Tressell’s book attempts to engage these cultural forces head-on and to provide an alternative cultural voice, both as a cultural artifact in its own right and in the ways Owen and his fellow socialist, Barrington, attempt to counter the hegemony of bourgeois ideology by winning their fellow workers over to their ideas through extended rational argumentation. The difficulty of these efforts is indicated in the title itself, which refers to the way that most of the workers in the book, despite their own conditions of poverty and deprivation, are willing to work so diligently in order to support their rich bosses, who do little or no real work at all. Indeed, Tressell’s depiction of the ignorance and stubbornness with which most of his workers continue to support the existing system comes very close to the depiction of workers as “irredeemably incapable of improving their conditions” that is often found in reactionary literature (Williams 249).

But Tressell successfully negotiates this pitfall by building into his book a profound respect for workers and their work. He also lightens his criticism of them with a liberal dose of humor. Thus, Smith, placing the book in a number of literary traditions, notes that it particularly recalls the English humorous tradition of Fielding, Swift, Shaw, Wells, and especially Dickens (36). Ronald Paul, meanwhile, notes how the book participates in an early-twentieth-century surge in leftist fiction from around the world, but that it stands apart from the works of contemporaries such as Gorky, Nexö, and Jack London in its effective use of humor (247). Tressell’s humor, sometimes bitingly sarcastic, sometimes warmly affectionate, is in fact one of characteristics of The Ragged Trousered Philanthropists that has made the text so popular for so long.

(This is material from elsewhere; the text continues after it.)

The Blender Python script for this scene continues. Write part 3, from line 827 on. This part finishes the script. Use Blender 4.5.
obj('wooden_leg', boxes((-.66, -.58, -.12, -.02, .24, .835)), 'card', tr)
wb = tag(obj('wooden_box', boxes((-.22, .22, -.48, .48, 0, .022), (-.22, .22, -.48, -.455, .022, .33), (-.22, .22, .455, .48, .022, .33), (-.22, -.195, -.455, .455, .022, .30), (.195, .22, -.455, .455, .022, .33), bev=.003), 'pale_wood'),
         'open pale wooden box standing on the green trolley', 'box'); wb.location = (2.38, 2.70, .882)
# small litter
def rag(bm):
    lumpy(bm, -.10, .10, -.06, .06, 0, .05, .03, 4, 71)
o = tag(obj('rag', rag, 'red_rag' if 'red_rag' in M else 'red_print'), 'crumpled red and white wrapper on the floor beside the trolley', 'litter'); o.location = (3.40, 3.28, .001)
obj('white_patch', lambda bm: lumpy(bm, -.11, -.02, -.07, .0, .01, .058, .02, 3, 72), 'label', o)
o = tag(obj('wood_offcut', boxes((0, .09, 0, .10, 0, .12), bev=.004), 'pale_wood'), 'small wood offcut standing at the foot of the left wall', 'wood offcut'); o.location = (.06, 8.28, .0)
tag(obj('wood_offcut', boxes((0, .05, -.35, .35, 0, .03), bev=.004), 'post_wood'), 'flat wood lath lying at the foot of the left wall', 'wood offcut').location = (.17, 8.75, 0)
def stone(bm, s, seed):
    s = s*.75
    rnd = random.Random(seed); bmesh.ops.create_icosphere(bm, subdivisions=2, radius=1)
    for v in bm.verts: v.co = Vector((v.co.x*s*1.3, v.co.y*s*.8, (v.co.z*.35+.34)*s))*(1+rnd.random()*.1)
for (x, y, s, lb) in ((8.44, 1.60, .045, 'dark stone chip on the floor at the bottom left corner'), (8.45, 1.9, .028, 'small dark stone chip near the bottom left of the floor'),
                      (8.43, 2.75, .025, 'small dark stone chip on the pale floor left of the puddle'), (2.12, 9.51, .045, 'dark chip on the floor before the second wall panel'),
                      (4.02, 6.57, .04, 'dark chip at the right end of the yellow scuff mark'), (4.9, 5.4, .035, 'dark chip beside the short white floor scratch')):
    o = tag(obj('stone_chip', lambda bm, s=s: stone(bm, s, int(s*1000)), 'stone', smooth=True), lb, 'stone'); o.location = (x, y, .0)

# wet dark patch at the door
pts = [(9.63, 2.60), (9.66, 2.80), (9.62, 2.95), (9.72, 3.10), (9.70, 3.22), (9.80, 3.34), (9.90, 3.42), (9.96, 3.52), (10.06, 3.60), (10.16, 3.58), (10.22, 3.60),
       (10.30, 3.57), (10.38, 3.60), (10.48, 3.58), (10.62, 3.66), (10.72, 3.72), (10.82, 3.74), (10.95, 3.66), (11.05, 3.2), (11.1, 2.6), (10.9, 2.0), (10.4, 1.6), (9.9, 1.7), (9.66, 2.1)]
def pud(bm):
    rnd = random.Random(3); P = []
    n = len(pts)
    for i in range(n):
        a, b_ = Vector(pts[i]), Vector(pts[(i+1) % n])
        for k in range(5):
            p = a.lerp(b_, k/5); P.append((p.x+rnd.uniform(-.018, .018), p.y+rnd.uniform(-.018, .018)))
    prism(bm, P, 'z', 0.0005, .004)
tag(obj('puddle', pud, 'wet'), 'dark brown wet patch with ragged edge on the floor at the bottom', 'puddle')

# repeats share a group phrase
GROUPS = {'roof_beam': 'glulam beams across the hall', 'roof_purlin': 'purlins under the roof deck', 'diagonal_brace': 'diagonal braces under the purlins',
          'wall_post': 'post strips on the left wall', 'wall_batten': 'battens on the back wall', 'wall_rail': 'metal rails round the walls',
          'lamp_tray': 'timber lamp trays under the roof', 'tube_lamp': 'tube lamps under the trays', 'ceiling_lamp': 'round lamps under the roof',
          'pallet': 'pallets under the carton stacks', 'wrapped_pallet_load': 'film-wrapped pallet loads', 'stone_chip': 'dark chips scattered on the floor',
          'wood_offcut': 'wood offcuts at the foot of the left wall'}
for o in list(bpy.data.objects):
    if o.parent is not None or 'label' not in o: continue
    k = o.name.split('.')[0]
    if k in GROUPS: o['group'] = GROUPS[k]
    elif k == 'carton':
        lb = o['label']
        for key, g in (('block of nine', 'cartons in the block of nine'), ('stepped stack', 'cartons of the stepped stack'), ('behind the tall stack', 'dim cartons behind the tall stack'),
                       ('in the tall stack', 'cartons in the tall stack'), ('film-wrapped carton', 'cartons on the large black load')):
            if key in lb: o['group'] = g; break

Despite its sometimes pessimistic-sounding presentation of the difficulty of convincing workers of the value of socialism, The Ragged Trousered Philanthropists maintains a consistent underlying tone of optimism. As the book ends, Owen, sick with tuberculosis and in desperate need of money, is suddenly saved when Barrington (who turns out to be a rich man who has been working just to observe working-class conditions) supplies him with the needed cash. Sudden changes for the better, this motif seems to say, are possible. And the book then ends on a note of utopian optimism, anticipating the coming triumph of socialism as “the light that will shine upon the world wide Fatherland and illumine the gilded domes and glittering pinnacles of the beautiful cities of the future, where men shall dwell together in true brotherhood and goodwill and joy. The Golden Light that will be diffused throughout all the happy world from the rays of the risen sun of Socialism” (630).

NOTE


[1] As of this writing, the book is now available as a free Kindle e-book from Amazon.com, as well as in an inexpensive audiobook edition from Amazon’s Audible.com.